Thursday, May 12, 2005

A little less adventurous

I think I am doing alright. Then I get pictures below of family and I think, I sure would like to be a heck of a lot closer to them. Or at least somebody.

Almost all of my family is on the West Coast. My mom in Alaska. Dad in Washington. Grandparents in Oregon. Sister in California. And I am well...ahem...at least 20 hours drive away. Ughhh.

Most of my life I have been one who wants to go on an adventure. To seek out new places. To meet new people. But lately, I have a hankering to settle down. To move closer to home. To be near family. To find a place where I could stay for a while.

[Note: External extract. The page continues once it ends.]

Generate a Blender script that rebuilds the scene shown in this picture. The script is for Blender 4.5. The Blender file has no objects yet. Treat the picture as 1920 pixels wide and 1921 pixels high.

Part of it is, Colorado is a lot further away than I thought. I thought..Rocky Mountains. I forgot...two hours from Kansas and Nebraska

Part of it is, I really do not like the city as much as I used to. Especially a sprawling exurbia like I live in right now. Other than work, I guess I really do not think there is much here for me.

2 comments:

Brea said...

I can imagine it would be terribly lonely to be so far away from your family. I often wonder if I could handle the distance - only having lived an hour away from close family at any given time . . . Hopefully you can find someone close by who is as good as family.

Oricon Ailin said...

Living far from family is very hard. I did it for 14 years of my life. My dad was in the Marines, so we lived everywhere except where family was. Now, I live near a bit of my family, but, those I am closest too, are still 2000 miles away. It sure is difficult. *HUGS* I pray that the Lord guides you and gives you courage, Clint.